El individualismo es fascismo.
El yo es autoridad militante, el yo gobierna sobre el resto, el yo es patria y bandera de una región expugnada. Por desgracia, esa conquista está hinchada artificialmente por la inseguridad y el miedo.
¿Inseguridad por qué? Por una especie de principio de incertidumbre: parece que solo podemos sentirnos bien cuando estamos definiendo cómo nos sentimos. Una cuantificación operacional. ¿Y miedo por qué? Porque si no pienso en mí, ¿quién lo hará? Si no protejo mi individualidad del carpet bombing mercantil, ¿qué me queda? Bastante tengo con sortear ese campo de minas que es la expectativa tácita ante la saturación de estímulos.
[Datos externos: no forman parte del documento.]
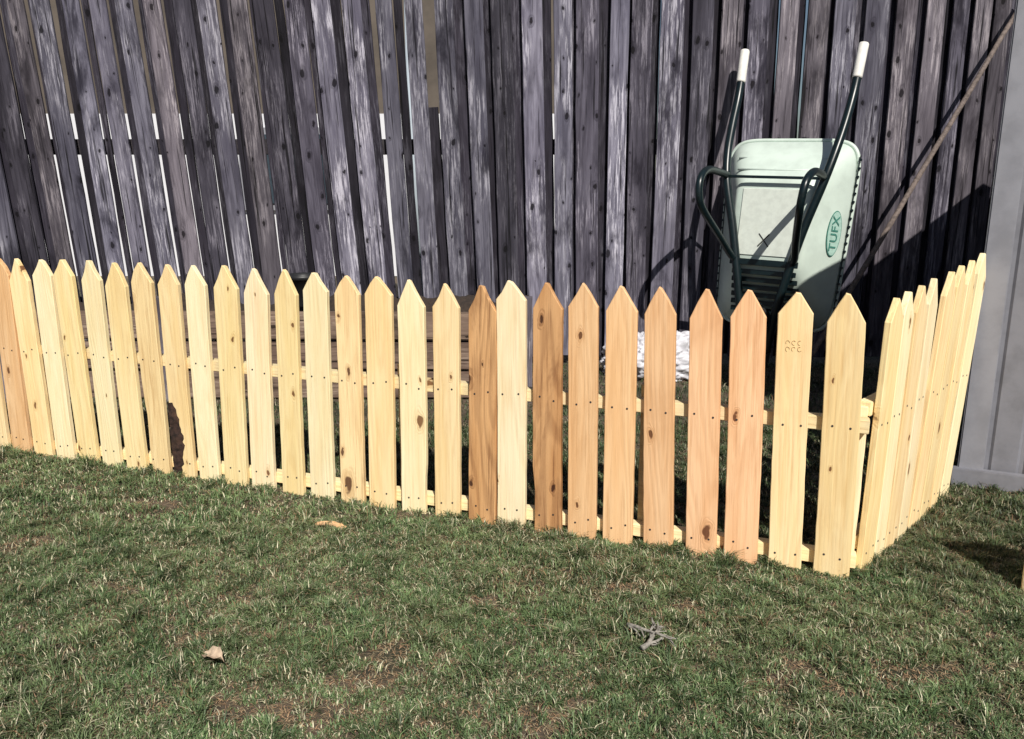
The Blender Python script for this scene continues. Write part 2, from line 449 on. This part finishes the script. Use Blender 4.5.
for q in range(6):
    t = q/5; yy = .575-.20*t; zz = .262-.125*t
    bm = bmesh.new(); box(bm, (0, yy, zz), (.33+.05*t, .026, .012), bev=.002)
    build('guard_slat', bm, GREEN, wb)
for s in (-1, 1):
    pts = [(s*.060,.17,.235),(s*.085,.34,.275),(s*.125,.55,.288),(s*.180,.80,.290),(s*.240,1.02,.284),
           (s*.268,1.17,.248),(s*.283,1.32,.187),(s*.290,1.47,.127),(s*.294,1.59,.10),(s*.298,1.71,.085)]
    bm = bmesh.new(); tube(bm, catmull(pts, 8), .0215, 16)
    h = build('handle', bm, GREEN, wb, smooth=True)
    bm = bmesh.new()
    tube(bm, [Vector((s*.2930,1.560,.107)), Vector((s*.2935,1.570,.104)), Vector((s*.2983,1.725,.082)), Vector((s*.2986,1.732,.081))],
         [.0235,.0245,.0245,.021], 16)
    build('grip', bm, GRIP, h, smooth=True)
    lg = [(s*.242,1.06,.285),(s*.252,1.065,.37),(s*.256,1.06,.53),(s*.252,1.01,.625),(s*.245,.93,.640),(s*.232,.86,.60),
          (s*.19,.74,.44),(s*.165,.66,.325),(s*.150,.64,.300)]
    bm = bmesh.new(); tube(bm, catmull(lg, 6), .0185, 14)
    build('leg', bm, GREEN, wb, smooth=True)
    bm = bmesh.new()
    tube(bm, [Vector((s*.06,.2,.235)), Vector((s*.075,.30,.14)), Vector((s*.14,.42,.12))], .010, 8)
    build('nose_brace', bm, GREEN, wb, smooth=True)
for (yy, ww, zz, hb) in ((.625,.175,.285,.032), (1.055,.24,.285,.014)):
    bm = bmesh.new(); box(bm, (0, yy, zz), (2*ww, hb, .012), bev=.002)
    build('crossbar', bm, GREEN, wb)
bm = bmesh.new(); tube(bm, [Vector((.09,.2,.235)), Vector((-.09,.2,.235))], .009, 10)
build('axle', bm, GREEN, wb, smooth=True)
bm = bmesh.new()
ring = [Vector((0, .2+.158*math.cos(a), .235+.158*math.sin(a))) for a in [2*math.pi*k/40 for k in range(40)]]
tube(bm, ring, .040, 12, closed=True)
wh = build('wheel', bm, RUB, wb, smooth=True)
bm = bmesh.new()
bmesh.ops.create_cone(bm, cap_ends=True, segments=32, radius1=.125, radius2=.125, depth=.035,
    matrix=Matrix.Translation((0,.2,.235)) @ Matrix.Rotation(R(90), 4, 'Y'))
build('rim', bm, plain('wheel_rim_paint', (.45,.44,.40), .4, bump=0), wh)
def text_mesh(body, size):
    cu = bpy.data.curves.new('text', 'FONT'); cu.body = body; cu.size = size
    cu.align_x = 'CENTER'; cu.align_y = 'CENTER'; cu.extrude = .0006; cu.offset = .0008
    cu.space_character = 1.06
    to = bpy.data.objects.new('text', cu); col.objects.link(to)
    dg = bpy.context.evaluated_depsgraph_get(); dg.update()
    me = bpy.data.meshes.new_from_object(to.evaluated_get(dg))
    bpy.data.objects.remove(to); return me
fd = Vector((.025, 1, 0)).normalized(); fu = Vector((-.064, 0, .120)).normalized(); fn = fd.cross(fu).normalized(); fu = fn.cross(fd)
fc = Vector((.280, .80, .100))+fn*.007
LM = Matrix.Translation(fc) @ Matrix((fd, fu, fn)).transposed().to_4x4()
def ellipse(bm, a, b, z):
    top = [bm.verts.new((a*math.cos(q), b*math.sin(q), z)) for q in [2*math.pi*k/64 for k in range(64)]]
    bot = [bm.verts.new((v.co.x, v.co.y, z-.002)) for v in top]
    bm.faces.new(top); bm.faces.new(bot)
    for k in range(64): bm.faces.new((top[k], top[(k+1)%64], bot[(k+1)%64], bot[k]))
bm = bmesh.new(); ellipse(bm, .115, .050, 0)
for v in bm.verts: v.co = LM @ v.co
build('logo_oval', bm, INK, tray)
bm = bmesh.new(); ellipse(bm, .110, .0455, .0015)
for v in bm.verts: v.co = LM @ v.co
build('logo_field', bm, PINK_, tray)
me = text_mesh('TUFX', .069)
for v in me.vertices: v.co.z += .0032
me.transform(LM); me.materials.clear(); me.materials.append(INK)
lt = bpy.data.objects.new('logo_lettering', me); col.objects.link(lt); lt.parent = tray

# ---------------------------------------------------------------- leaning pole
pa = on_y(850, 291, 4.30); pb = on_y(1016, 14, 4.62)
dv = pb-pa; foot = pa-dv*((pa.z-.0)/dv.z); topp = pb+dv*.12
bm = bmesh.new(); n = 14
pts = [foot.lerp(topp, k/n)+Vector((random.uniform(-.003,.003), 0, random.uniform(-.003,.003))) for k in range(n+1)]
org2 = foot.copy(); pts = [p-org2 for p in pts]
tube(bm, pts, [.0150-.003*k/n for k in range(n+1)], 10)
po = build('wooden_pole', bm, plain('brown_pole_wood', (.22,.17,.15), .8, nscale=60, amt=.6, bump=.5), None, org2, smooth=True)
tag(po, 'thin brown pole leaning diagonally against the tall fence right of the wheelbarrow', 'pole')

# ---------------------------------------------------------------- crumpled bag
BAG = plain('white_plastic', (.70,.69,.74), .45, nscale=20, amt=.3, bump=.8)
bm = bmesh.new(); bmesh.ops.create_icosphere(bm, subdivisions=6, radius=1)
for v in bm.verts:
    d = v.co.normalized()
    k = 1+.30*mn.noise(d*1.7)+.26*abs(mn.noise(d*4+Vector((3,1,2))))+.20*abs(mn.noise(d*9))+.08*mn.noise(d*20)
    v.co = Vector((d.x*.24*k, d.y*.13*k, max(-.085, d.z*.15*k)))
bp = ground(660, 372)
bg = build('plastic_bag', bm, BAG, None, (bp.x-.04, min(bp.y, 4.45), .085), smooth=True)
tag(bg, 'crumpled white plastic bag on the ground left of the wheelbarrow', 'bag')

# ---------------------------------------------------------------- shed
S0 = ground(955, 483)
shed = empty('garden_shed', (S0.x, S0.y, 0))
tag(shed, 'pale blue grey garden shed wall with corner trim at the right edge', 'shed')
SH = plain('blue_grey_paint', (.22,.22,.25), .55, nscale=14, amt=.22, bump=.15, dirt=(.15,.15,.175))
SHT = plain('light_trim_paint', (.28,.28,.315), .5, nscale=10, amt=.22, bump=.15, dirt=(.19,.19,.215))
RF = plain('roof_felt', (.05,.05,.055), .9, nscale=60)
hS = 1.70; fa = R(-24); sa = R(45)
df = Vector((math.cos(fa), math.sin(fa), 0)); dd = Vector((math.cos(sa), math.sin(sa), 0))
LW, DW = 1.9, 1.75
def extr_poly(bm, pts, z0, z1):
    a = [bm.verts.new((p.x, p.y, z0)) for p in pts]; b = [bm.verts.new((p.x, p.y, z1)) for p in pts]
    bm.faces.new(a); bm.faces.new(b)
    for k in range(len(pts)):
        q = (k+1) % len(pts); bm.faces.new((a[k], a[q], b[q], b[k]))
nf = Vector((math.sin(fa), -math.cos(fa), 0))
def corrug(t0, t1, step, amp):
    P = []; t = t0
    while t < t1:
        P += [(t, 0), (t+step*.72, 0), (t+step*.80, amp), (t+step*.92, amp)]; t += step
    P.append((t1, 0)); return P
bm = bmesh.new()
pts = [df*t-nf*(a+.006) for t, a in corrug(.0, LW, .105, .007)]
pts += [df*LW+dd*DW, dd*DW+df*.0]
extr_poly(bm, pts, 0, hS)
build('wall', bm, SH, shed)
bm = bmesh.new(); box(bm, (.040, 0, hS/2), (.080, .024, hS-.01), bev=.004)
build('corner_trim', bm, SHT, shed, nf*.006, (0,0,fa))
bm = bmesh.new(); box(bm, (LW/2-.02, 0, .035), (LW, .03, .065), bev=.003)
build('base_board', bm, SH, shed, nf*.022, (0,0,fa))
bm = bmesh.new(); extr_poly(bm, [-df*.03+nf*.05, df*(LW+.06)+nf*.05, df*(LW+.06)+dd*(DW+.05), dd*(DW+.03)-df*.02], hS, hS+.04)
build('roof', bm, RF, shed)

q = ground(1021, 592)
bo = empty('offcut_board', (q.x, q.y, 0)); tag(bo, 'pale offcut board standing on the lawn at the right edge', 'board')
bm = bmesh.new(); box(bm, (.33, 0, .15), (.66, .018, .30), bev=.002)
build('plank', bm, W_RAIL, bo, rot=(R(-3),0,R(-20)))
bm = bmesh.new(); box(bm, (.3, -.17, .1), (.036, .036, .24), bev=.002)
build('stake', bm, W_RAIL, bo)

# ---------------------------------------------------------------- ground
def nzv(x, y, s, seed):
    r = np.random.default_rng(seed); G = r.random((256,256))
    X = x*s+1000.; Y = y*s+1000.
    xi = np.floor(X).astype(int); yi = np.floor(Y).astype(int); fx = X-xi; fy = Y-yi
    fx = fx*fx*(3-2*fx); fy = fy*fy*(3-2*fy)
    g = lambda a, b: G[a % 256, b % 256]
    return (g(xi,yi)*(1-fx)+g(xi+1,yi)*fx)*(1-fy)+(g(xi,yi+1)*(1-fx)+g(xi+1,yi+1)*fx)*fy
k = NT('lawn_soil'); tc = k.n('ShaderNodeTexCoord')
n1 = k.noise(tc.outputs['Object'], 3, 6, .6); n2 = k.noise(tc.outputs['Object'], 60, 5, .7); n3 = k.noise(tc.outputs['Object'], 14, 4, .6)
c = k.mix(k.mr(n1, .4, .6), (.13,.095,.066), (.040,.042,.022))
c = k.mix(k.mr(n2, .52, .72), c, (.34,.25,.165)); c = k.mix(k.mr(n3, .5, .75), c, (.035,.027,.018))
k.l(c, k.b.inputs['Base Color']); k.b.inputs['Roughness'].default_value = .95
k.bump(n2, 1., .012)
bm = bmesh.new()
bmesh.ops.create_grid(bm, x_segments=4, y_segments=4, size=150)
g = build('ground', bm, k.m); tag(g, kind='structure')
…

Hablemos de soledad. Corea del Sur vive una crisis de nombre curioso, godoksa: personas que viven y mueren solas, con el consiguiente problema de salud pública. El 4% de su población está siempre sola. Allí no quieren tener hijos, ni parejas. Aquí tampoco: no teníamos una tasa de natalidad tan baja desde la Guerra Civil. ¿Para qué, para entrar en riesgo de pobreza? En Japón, el karōshi, o muerte por exceso de trabajo, encierra una problemática compartida. Al fenómeno análogo lo denominan kodokushi o dokkyoshi (literalmente “muerte por vivir solo”). En ambos países, los intentos de suicidio no han hecho sino dispararse: a mayor soledad, mayor autodestrucción. Por eso Groenlandia derrite los baremos.
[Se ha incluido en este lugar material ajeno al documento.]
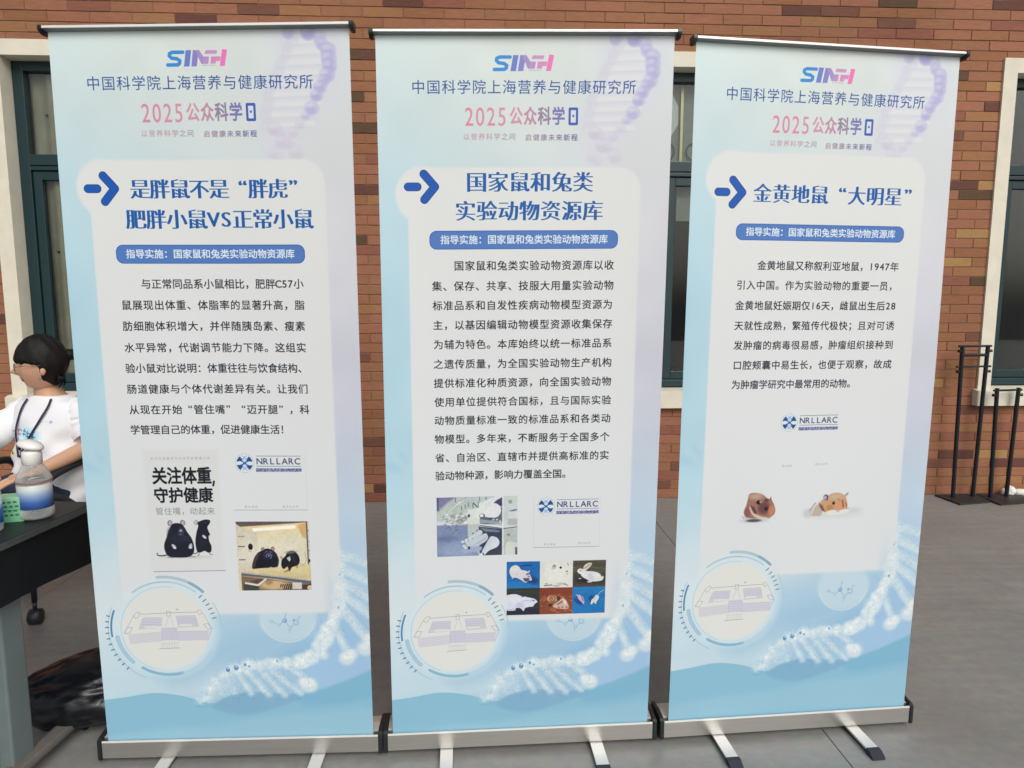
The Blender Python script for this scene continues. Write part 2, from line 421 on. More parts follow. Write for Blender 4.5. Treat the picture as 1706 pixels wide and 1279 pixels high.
def paint_bottom(c, dy):
    c.view(0, dy)
    # soft sky and waves
    c.poly([(320, 1640), (820, 1600), (820, 1870), (560, 1890), (280, 1900), (-20, 1850), (150, 1780)], (158, 190, 210), .75, 70, True)
    c.poly([(-30, 1700), (80, 1730), (200, 1860), (380, 1800), (350, 1890), (100, 1895), (-30, 1900)], (186, 207, 216), .8, 50, True)
    c.ell(470, 1720, 150, 40, (142, 180, 206), .5, 50, -.2)
    c.ell(620, 1745, 120, 32, (128, 172, 204), .55, 40, -.35)
    c.poly([(660, 1640), (800, 1620), (800, 1880), (560, 1885), (600, 1800)], (150, 184, 214), .7, 40)
    W = catp([(-20, 1898), (60, 1890), (148, 1878), (235, 1890), (313, 1915), (355, 1898), (392, 1886), (470, 1880), (556, 1890), (649, 1875), (720, 1850), (780, 1825), (830, 1795)], False)
    c.poly(W + [(830, 2300), (-20, 2300)], (131, 178, 199), 1, 2)
    c.poly([(320, 1925), (392, 1888), (470, 1882), (556, 1892), (600, 1900), (520, 1930), (430, 1955), (370, 1950)], (122, 164, 192), .85, 12, True)
    c.poly([(560, 1892), (649, 1877), (720, 1852), (830, 1800), (830, 1900), (700, 1925), (600, 1935)], (119, 171, 197), .8, 18)
    c.poly([(-20, 2050), (120, 2000), (330, 1985), (480, 1960), (640, 1955), (830, 1965), (830, 2300), (-20, 2300)], (142, 185, 203), .8, 22, True)
    c.poly([(-20, 2090), (250, 2055), (520, 2050), (830, 2080), (830, 2300), (-20, 2300)], (126, 173, 198), .5, 22, True)
    # molecule disc
    c.ell(558, 1640, 86, 78, (186, 206, 214), .8, 14); c.arc(558, 1640, 80, 190, 350, 3, (206, 214, 214), .7, 3)
    for a, b in (((508, 1653), (531, 1665)), ((531, 1665), (548, 1651)), ((548, 1651), (563, 1674)), ((563, 1674), (582, 1660)), ((548, 1651), (552, 1630)), ((582, 1660), (590, 1640)), ((563, 1674), (560, 1690))):
        c.line([a, b], 1.8, (120, 155, 190), .8)
    for x, y, R, k in ((508, 1653, 6, 0), (531, 1665, 5, 0), (548, 1651, 7, 1), (563, 1676, 6, 0), (582, 1658, 9, 0), (552, 1628, 4, 0), (592, 1640, 4, 0), (575, 1650, 4, 1)):
        c.ell(x, y, R, R, (100, 140, 185) if k else (150, 178, 205), .8, 2); c.ell(x - 1, y - 1, R * .5, R * .5, (205, 216, 222), .6, 2)
    # glassy helix
    white = (212, 221, 221)
    r = np.random.RandomState(3)
    rungs = [((700, 1440), (812, 1475)), ((702, 1478), (812, 1530)), ((706, 1520), (812, 1585)), ((708, 1556), (812, 1640)), ((712, 1605), (793, 1712)), ((692, 1660), (735, 1765)),
             ((400, 1812), (436, 1884)), ((428, 1812), (489, 1889)), ((470, 1812), (538, 1891)), ((506, 1815), (586, 1888)), ((552, 1800), (625, 1858)), ((368, 1822), (392, 1882)), ((338, 1840), (352, 1880))]
    for i, (a, b) in enumerate(rungs):
        w = 28 if i < 5 else (22 if i == 5 else 17); al = .8 if i < 9 else .7
        if i in (11, 12): al = .35
        c.line([a, b], w + 9, (142, 178, 208), .40 * al, 12)
        c.line([a, b], w + 1, white, al * .8, 11)
        nx, ny = -(b[1] - a[1]), b[0] - a[0]; L = math.hypot(nx, ny); nx /= L; ny /= L
        c.line([(a[0] - nx * w * .32, a[1] - ny * w * .32), (b[0] - nx * w * .32, b[1] - ny * w * .32)], 2.5, (150, 186, 210), .5, 4)
    strand = [(285, 1908), (305, 1895), (322, 1870), (335, 1845), (355, 1825), (380, 1808), (405, 1798), (432, 1790), (462, 1788), (492, 1792), (520, 1794), (548, 1790), (577, 1787), (602, 1780), (628, 1762), (648, 1738), (664, 1712), (676, 1686), (688, 1660), (698, 1632),
              (710, 1606), (714, 1576), (716, 1545), (718, 1510), (716, 1475), (708, 1440)]
    for i, (x, y) in enumerate(strand):
        R = 11 + 9 * min(1, i / 14) + (4 if 11 < i < 18 else 0); a = .45 + .4 * min(1, i / 8)
        for _ in range(4):
            px, py = x + r.uniform(-9, 9), y + r.uniform(-9, 9); q = R * r.uniform(.5, .95)
            c.ell(px, py, q * 1.1, q * 1.1, (206, 218, 221), a * .7, 12)
            c.arc(px, py, q, r.uniform(0, 360), r.uniform(60, 200) + 200, 1.8, (150, 186, 208), a * .22, 4, 10)
            c.ell(px - q * .3, py - q * .3, q * .35, q * .3, (224, 229, 226), a * .6, 5)
    for x, y, R in ((612, 1862, 26), (596, 1850, 16), (728, 1775, 24), (745, 1760, 18), (786, 1742, 26), (800, 1712, 22), (660, 1765, 14)):
        c.ell(x, y, R, R * .95, (212, 220, 220), .7, 12); c.arc(x, y, R, -30, 120, 3, (150, 190, 208), .5, 5); c.ell(x - 4, y - 4, R * .4, R * .35, (224, 229, 225), .6, 10)
    for x, y, R in ((397, 1800, 7), (372, 1806, 6), (424, 1790, 4), (436, 1796, 3), (520, 1780, 3)):
        c.ell(x, y, R, R * 1.25, (60, 118, 175), .8, 2); c.ell(x + 1, y - R * .6, R * .45, R * .4, (205, 218, 225), .8, 1)
    for i in range(70):
        t = r.rand(); k = int(t * (len(strand) - 1)); x, y = strand[k]
        x += r.uniform(-22, 22); y += r.uniform(-20, 20); L = r.uniform(2, 8); an = r.uniform(0, PI)
        c.line([(x, y), (x + L * math.cos(an), y + L * math.sin(an))], 1.4, (110, 160, 195) if r.rand() < .6 else (228, 232, 228), r.uniform(.2, .5), 2)
    S = c.S; x0_, y0_ = int(270 * S), int((1420 + dy) * S); x1_, y1_ = c.W, int((1930 + dy) * S)
    gx = np.arange(x0_, x1_)[None, :]; gy = np.arange(y0_, y1_)[:, None]; D = np.full((y1_ - y0_, x1_ - x0_), 1e9, np.float32)
    for x, y in strand: D = np.minimum(D, (gx - x * S) ** 2 + (gy - (y + dy) * S) ** 2)
    for a, b in rungs:
        for t in (0, .25, .5, .75, 1): D = np.minimum(D, ((gx - (a[0] + (b[0] - a[0]) * t) * S) ** 2 + (gy - (a[1] + (b[1] - a[1]) * t + dy) * S) ** 2) * 2.2)
    mk = np.exp(-D / (2 * (20 * S) ** 2)); h_, w_ = mk.shape
    n1 = smooth_noise(h_, w_, 9 * S, 21) - .5; n2 = smooth_noise(h_, w_, 4.5 * S, 22) - .5; n3 = smooth_noise(h_, w_, 22 * S, 23) - .5
    t_ = (np.sin(n1 * 16) * .5 + n2 * 1.1 + n3 * 1.4) * mk
    c.a[y0_:y1_, x0_:x1_] += (t_[..., None] * np.array([17, 12, 7])).astype(np.float32)
    for x, y in ((717, 1507), (709, 1611)): c.ell(x, y, 3, 5, (90, 140, 190), .8, 1, .4)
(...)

Pero solos estamos bien. Planificamos sin falla, estratificamos la realidad y no la discutimos. No podemos aspirar a más: todo es más caro en sociedad —esta es una falacia grave, como veremos más adelante—. Y más agotador. «Rodeado de gente me siento solo. Para eso, un perro», escuchaba ayer.
Mucho del nuevo cine habla del yo. Cartografiar las emociones es difícil. Ya lo hicieron los griegos aunque de los griegos hace mucho. El yo no pertenece a ninguna academia, es fútil intelectualizar y jerarquizar algo tan viscoso como es, dicho de manera apresurada, la canonización de lo que siente cada uno. Si me etiquetas, las zarandeo como un animal recién duchado. Yo no soy tú. Ni quiero que tú seas yo. ¿O sí?
La segunda mitad del siglo XX moldeó la subcultura, entendida desde un marco antropológico como la pertenencia a un grupo. Las tribus urbanas nos ayudaron a configurar y perfilar ideologías, simbologías y pensamiento abstracto en lo concreto. Después se contrastó una verdad incómoda: muchas personas, a lo largo de sus vidas, pivotan y saltan como ardillas de una a otra de esas heteronomías: heavies, góticos, bakalas, hipsters, otakus, cumbieros, raperos, geeks, hackers, punks, furros, E-girls, criptobros, tradwives…
Estábamos deseando ser libres y ser aceptados, a la vez.
Una nueva realidad agita la coctelera, mezcla y subvierte y hoy me pongo unos tenis con joggers color tiza pero mañana botas con taconazo y el viernes ya tengo claro que voy de chándal y sudadera 4XL. Y eso es gloria bendita porque derriba imposiciones intelectuales. Nos desresponsabiliza, nos permite fluir como merecemos: libres.
Hagamos una pausa: nótese ese tug of war constante entre perseguir la libertad y ser atrapado por distintas formas de dependencia emocional. Ese sentimiento que transforma a todas las personas en cat persons. Aquí hay un problema: la subjetividad perenne nos priva de perspectiva. El trauma dumping, unilateral y no constructivo, anula cualquier conato de diálogo.
El peligro reside en la dificultad de verbalizar el yo sin caer en la autoindulgencia. En proyectar una versión pacífica —y aún combativa— del nosotros. Acercar tanto la cámara suele generar un punto de singularidad: podemos interpretar una obra como narcisista y a la vez como hiperempática. ¿Por qué? Porque reverberan sobre el yo.
Volvamos al cine. Rodar es tomar decisiones. Y, cuando filmas algo, ya lo has convertido en una forma de verdad, de tu verdad. Es un ejercicio político absoluto. Puede estar influenciado por el genio del azar, algo con lo que Albert Serra coquetea, —y, más precisamente aquí, las consecuencias responden a las no-decisiones— o puede ser resultado de estilemas estrictos, del escalpelo más exhaustivo y depurado. En este punto es fácil concluir que Béla Tarr es padre de tantos, porque acaba con el viejo debate del cine directo y la reconstrucción de la realidad capturada: todo se está reescribiendo constantemente.